Crítica: Atypical (3ª Temporada)
O poder da compreensão e da aceitação
Inegavelmente, Atypical se tornou uma das séries sobre inclusão mais populares do mundo desde que sua primeira temporada foi distribuída pela Netflix em 2017. Primeiramente focada apenas em apresentar o cotidiano de seu protagonista Sam (e os cuidados de seus familiares e amigos próximos), um jovem autista que lida com as dificuldades mais inimagináveis possíveis, a série tinha pouquíssimo espaço para que os ótimos personagens secundários também brilhassem. Com isso, desde a segunda temporada o roteiro da série se dedicou cada vez mais em elaborar seus arcos secundários e abranger temas maiores, sem perder a inocência de Sam e a sutileza como trata o tema do autismo, ainda que tenha encontrado alguns problemas de ritmo que não existiam na temporada anterior.
Nesta terceira temporada, a principal roteirista e criadora, Robia Rashid, parece ter encaminhado de vez a série para uma jornada dramática e inspiradora sobre aceitação e até perdão, mantendo sua indispensável comicidade.
Com mais um ano que se inicia, Sam tenta se adaptar às exigências da faculdade, que se mostra muito diferente do colégio, e também passa a ter mais maturidade em seu relacionamento com Paige, que continua sendo uma das personagens mais caricatas da série, e também enfrenta problemas pessoais. Doug e Elsa continuam a tentar levar o casamento adiante e encontrar a melhor forma de lidar com seus conflitos. Enquanto Casey precisa lidar com uma escolha difícil que diz respeito à sua sexualidade e às pessoas que ama. A forma dinâmica e eficiente como a série também insere novos personagens e recorda dos antigos é algo surpreendente.
Retratando as mais diversas descobertas e conflitos da adolescência com leveza e bom humor, Atypical traça um caminho interessante de relação imediata e profunda entre o espectador e praticamente todos os personagens. Somos levados por uma onda de cenas fortemente comoventes, que são intensificadas pelas ótimas interpretações dos atores, com destaque para Keir Gilchris, muito bem ao transmitir as trejeitos de Sam, que embora se torne repetitivo e muitas vezes apático em certas situações, ainda satisfaz; e principalmente Brigette Lundy-Paine, que continua interpretando a melhor personagem da série (Casey) com uma variedade impressionante de expressões faciais, tom de voz e profundidade no olhar.

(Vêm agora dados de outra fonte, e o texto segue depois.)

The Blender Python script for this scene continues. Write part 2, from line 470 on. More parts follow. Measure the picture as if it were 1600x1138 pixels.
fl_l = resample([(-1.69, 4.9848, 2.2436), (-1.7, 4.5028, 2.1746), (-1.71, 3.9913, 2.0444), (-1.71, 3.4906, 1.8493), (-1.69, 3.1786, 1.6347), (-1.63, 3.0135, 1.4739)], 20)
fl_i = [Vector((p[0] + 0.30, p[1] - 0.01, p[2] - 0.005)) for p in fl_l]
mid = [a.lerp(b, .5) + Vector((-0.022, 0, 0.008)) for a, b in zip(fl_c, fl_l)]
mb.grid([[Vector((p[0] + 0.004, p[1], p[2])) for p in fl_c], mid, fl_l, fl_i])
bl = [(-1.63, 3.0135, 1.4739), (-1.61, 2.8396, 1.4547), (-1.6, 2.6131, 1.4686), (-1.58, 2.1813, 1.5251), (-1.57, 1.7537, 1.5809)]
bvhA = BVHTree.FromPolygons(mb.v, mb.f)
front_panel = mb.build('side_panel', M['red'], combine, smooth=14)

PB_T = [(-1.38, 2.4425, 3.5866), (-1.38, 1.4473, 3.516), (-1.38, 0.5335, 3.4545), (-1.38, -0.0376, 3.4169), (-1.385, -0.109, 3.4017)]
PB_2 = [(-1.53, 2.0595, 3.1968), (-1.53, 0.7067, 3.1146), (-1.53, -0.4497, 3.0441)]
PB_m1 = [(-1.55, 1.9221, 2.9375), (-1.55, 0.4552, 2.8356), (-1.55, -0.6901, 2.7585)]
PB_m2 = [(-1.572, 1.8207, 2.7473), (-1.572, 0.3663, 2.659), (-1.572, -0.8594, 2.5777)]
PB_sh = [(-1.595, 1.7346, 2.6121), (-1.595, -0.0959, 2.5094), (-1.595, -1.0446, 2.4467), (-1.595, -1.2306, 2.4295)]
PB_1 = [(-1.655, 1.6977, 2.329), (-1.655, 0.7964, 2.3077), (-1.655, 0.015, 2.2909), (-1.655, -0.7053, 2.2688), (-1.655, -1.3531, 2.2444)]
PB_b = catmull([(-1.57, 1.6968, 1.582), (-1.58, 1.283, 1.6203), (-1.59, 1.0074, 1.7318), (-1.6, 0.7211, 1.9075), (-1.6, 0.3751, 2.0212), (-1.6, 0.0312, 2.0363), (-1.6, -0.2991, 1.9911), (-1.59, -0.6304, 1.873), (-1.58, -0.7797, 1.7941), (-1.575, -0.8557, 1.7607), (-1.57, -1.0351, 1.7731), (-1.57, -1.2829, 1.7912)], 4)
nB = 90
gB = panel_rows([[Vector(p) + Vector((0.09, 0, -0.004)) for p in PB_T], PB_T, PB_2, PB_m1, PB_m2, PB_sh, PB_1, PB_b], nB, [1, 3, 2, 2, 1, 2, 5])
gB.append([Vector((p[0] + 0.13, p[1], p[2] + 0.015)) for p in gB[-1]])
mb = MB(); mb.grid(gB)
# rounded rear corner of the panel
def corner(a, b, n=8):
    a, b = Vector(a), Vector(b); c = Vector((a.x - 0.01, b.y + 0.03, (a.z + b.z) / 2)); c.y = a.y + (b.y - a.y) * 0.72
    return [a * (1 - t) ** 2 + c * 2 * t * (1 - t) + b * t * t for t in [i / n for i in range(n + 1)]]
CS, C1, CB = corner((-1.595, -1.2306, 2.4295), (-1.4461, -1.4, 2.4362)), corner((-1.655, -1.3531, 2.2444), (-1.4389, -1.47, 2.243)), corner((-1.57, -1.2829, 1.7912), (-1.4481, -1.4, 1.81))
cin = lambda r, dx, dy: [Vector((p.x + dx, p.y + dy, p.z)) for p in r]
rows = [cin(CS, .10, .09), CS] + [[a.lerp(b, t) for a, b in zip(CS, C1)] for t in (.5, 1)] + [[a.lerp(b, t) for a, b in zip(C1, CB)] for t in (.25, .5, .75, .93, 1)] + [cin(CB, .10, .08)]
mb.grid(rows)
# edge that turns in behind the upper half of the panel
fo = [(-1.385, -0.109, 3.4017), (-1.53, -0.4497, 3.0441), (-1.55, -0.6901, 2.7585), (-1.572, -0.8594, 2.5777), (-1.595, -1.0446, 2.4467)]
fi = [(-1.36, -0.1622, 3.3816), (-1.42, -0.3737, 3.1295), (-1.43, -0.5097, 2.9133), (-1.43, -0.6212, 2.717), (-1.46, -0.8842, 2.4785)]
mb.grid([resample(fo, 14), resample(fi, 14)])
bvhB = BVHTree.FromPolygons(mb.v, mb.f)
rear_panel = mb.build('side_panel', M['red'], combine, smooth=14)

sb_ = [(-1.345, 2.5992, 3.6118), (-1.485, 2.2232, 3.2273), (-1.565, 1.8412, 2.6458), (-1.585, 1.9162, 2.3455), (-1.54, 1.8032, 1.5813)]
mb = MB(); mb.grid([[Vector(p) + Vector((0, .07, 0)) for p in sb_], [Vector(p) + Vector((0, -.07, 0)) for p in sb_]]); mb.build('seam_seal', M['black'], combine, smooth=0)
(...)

A série encontra espaço para contar um pouco do drama de quase todos os personagens, incluindo os arcos mais secundários possíveis, sem afetar o ritmo da história principal e sem permitir que percamos o interesse ao longo dos curtos episódios de em média 30 minutos. Agrada muito ver que o roteiro constrói situações em que não conseguimos “tomar um lado” em situações, pois compreendemos ambos os lados e nos identificamos com os todos os sentimentos em jogo. Mas está na complexidade emocional, nos dilemas e na forte relação entre os personagens que mora a maior qualidade de Atypical, que se encontra sem dúvidas, diante de sua melhor e mais bem estruturada montagem.
Ainda discursando sobre fidelidade, inclusão social, aceitação, autoconfiança, busca pelos próprios sonhos e diversas outras questões, a série demonstra muita maturidade e realismo para tratar seus temas de forma sensível. Além de trazer realidades facilmente palpáveis ao espectador, a série nos promove um olhar para nós mesmos, é uma reflexão sobre como todos nós somos (ou deveríamos ser) um pouco a-típicos à um mundo repleto de intolerância e ódio. Sem tentar ser o que não é, e usando sua linguagem audiovisual ao seu favor, Atypical se mostra uma obra de episódios emocionantes, quase didáticos, em um constante e delicioso humor que flutua durante os diálogos dos personagens com naturalidade.